ドゥカーレ宮殿(Palazzo Ducale)の柱頭には、アカンサスの葉をモチーフにした植物模様が彫刻されている。

アダムとイブの浮き彫りのある柱。1344年頃フィリッポ・カレンダーリオが製作。宮殿の主席建築家であったが乱に連座し10人とともに窓から吊るされた血生臭い歴史も。

ドゥカーレ宮殿(Palazzo Ducale)の「ポルタ・デッラ・カルタ(Porta della Carta)」と呼ばれる装飾的な入り口の上部。ゴシック様式の細部が際立っている。

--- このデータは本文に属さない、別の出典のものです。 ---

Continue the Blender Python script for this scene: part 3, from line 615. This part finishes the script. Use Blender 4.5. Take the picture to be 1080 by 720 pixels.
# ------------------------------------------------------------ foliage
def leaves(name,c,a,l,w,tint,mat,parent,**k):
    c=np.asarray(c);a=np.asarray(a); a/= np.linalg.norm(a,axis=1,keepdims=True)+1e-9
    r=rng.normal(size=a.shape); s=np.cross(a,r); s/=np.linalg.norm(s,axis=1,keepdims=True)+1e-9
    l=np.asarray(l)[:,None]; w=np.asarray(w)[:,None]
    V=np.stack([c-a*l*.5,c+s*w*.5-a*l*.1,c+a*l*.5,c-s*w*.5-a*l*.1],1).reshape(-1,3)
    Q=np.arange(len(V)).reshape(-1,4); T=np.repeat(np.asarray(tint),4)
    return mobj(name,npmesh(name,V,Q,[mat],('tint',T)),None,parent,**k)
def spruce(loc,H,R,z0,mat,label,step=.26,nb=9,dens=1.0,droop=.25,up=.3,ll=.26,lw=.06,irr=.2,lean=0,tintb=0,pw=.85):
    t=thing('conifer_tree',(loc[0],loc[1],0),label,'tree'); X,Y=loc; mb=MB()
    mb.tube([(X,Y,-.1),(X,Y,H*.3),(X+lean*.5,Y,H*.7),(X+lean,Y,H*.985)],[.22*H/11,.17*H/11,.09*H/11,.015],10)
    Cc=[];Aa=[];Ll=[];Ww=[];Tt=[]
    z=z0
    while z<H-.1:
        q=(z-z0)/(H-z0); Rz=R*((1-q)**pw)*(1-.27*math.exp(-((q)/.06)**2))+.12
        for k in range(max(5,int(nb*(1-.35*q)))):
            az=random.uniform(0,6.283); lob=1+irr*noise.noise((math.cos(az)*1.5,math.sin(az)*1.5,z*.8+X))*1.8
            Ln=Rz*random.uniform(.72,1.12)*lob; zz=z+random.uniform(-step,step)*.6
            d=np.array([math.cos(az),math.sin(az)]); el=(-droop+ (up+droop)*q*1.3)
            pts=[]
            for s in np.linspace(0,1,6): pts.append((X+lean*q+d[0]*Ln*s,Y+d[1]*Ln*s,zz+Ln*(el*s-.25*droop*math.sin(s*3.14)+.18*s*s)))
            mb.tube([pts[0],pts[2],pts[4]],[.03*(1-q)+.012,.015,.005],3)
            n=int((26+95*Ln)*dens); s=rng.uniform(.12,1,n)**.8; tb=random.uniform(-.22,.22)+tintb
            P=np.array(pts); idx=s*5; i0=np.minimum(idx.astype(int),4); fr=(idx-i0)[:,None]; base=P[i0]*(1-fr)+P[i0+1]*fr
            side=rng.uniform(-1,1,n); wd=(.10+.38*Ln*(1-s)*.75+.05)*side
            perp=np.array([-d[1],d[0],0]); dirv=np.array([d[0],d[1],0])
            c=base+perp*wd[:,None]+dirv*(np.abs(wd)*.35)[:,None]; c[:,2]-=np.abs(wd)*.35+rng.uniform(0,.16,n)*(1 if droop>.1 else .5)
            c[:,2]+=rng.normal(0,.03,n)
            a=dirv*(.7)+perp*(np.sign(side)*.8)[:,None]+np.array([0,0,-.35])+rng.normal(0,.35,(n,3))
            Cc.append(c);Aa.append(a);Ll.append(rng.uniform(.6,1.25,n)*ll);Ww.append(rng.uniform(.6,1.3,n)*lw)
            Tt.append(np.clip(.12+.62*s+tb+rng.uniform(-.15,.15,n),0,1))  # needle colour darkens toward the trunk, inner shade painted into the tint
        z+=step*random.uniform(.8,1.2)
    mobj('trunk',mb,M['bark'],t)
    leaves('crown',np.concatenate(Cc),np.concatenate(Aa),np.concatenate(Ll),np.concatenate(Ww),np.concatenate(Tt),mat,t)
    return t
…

ポルタ・デッラ・カルタは、1442年に完成したゴシック様式の入り口で、ドゥカーレ宮殿とサン・マルコ大聖堂を結ぶ重要な通路となっている。

中央には聖マルコまたは総督を象徴する像でその周囲には天使や聖人が配置されている。

彫刻はゴシック様式の典型で、複雑な装飾とともに、精緻な植物模様や人物像が彫り込まれている。

ポルタ・デッラ・カルタはヴェネツィアの総督(ドージェ)がサン・マルコ大聖堂から宮殿に入る際に使用された場所で「書類の門」を意味し、公式文書がここで保管された。

ドゥカーレ宮殿(Palazzo Ducale)の内部にある天井画を写したもの。この天井画はルネサンス様式の影響を強く受けた作品。天井全体はパネルで区切られており、各パネルには異なる神話的または寓意的な場面が描かれている。

天井画は、ルネサンス期特有の柔らかい色調が用いられており、全体的に調和の取れた雰囲気を醸し出している。鮮やかな色彩は、当時の技術と美意識を反映している。

ドゥカーレ宮殿(Palazzo Ducale)の天井画は複数のパネルに分かれ、それぞれに異なる絵画が描かれている。パネルは枠の幾何学的な配置が天井全体に秩序を与えているとか。天井全体にわたって、装飾的なフリーズや花模様、彫刻が見られる。天井画はヴェネツィアがいかに文化的に豊かであり、またその権力を視覚的に示すことに力を入れていたかを示している。芸術は実は権力の表現であったのだ。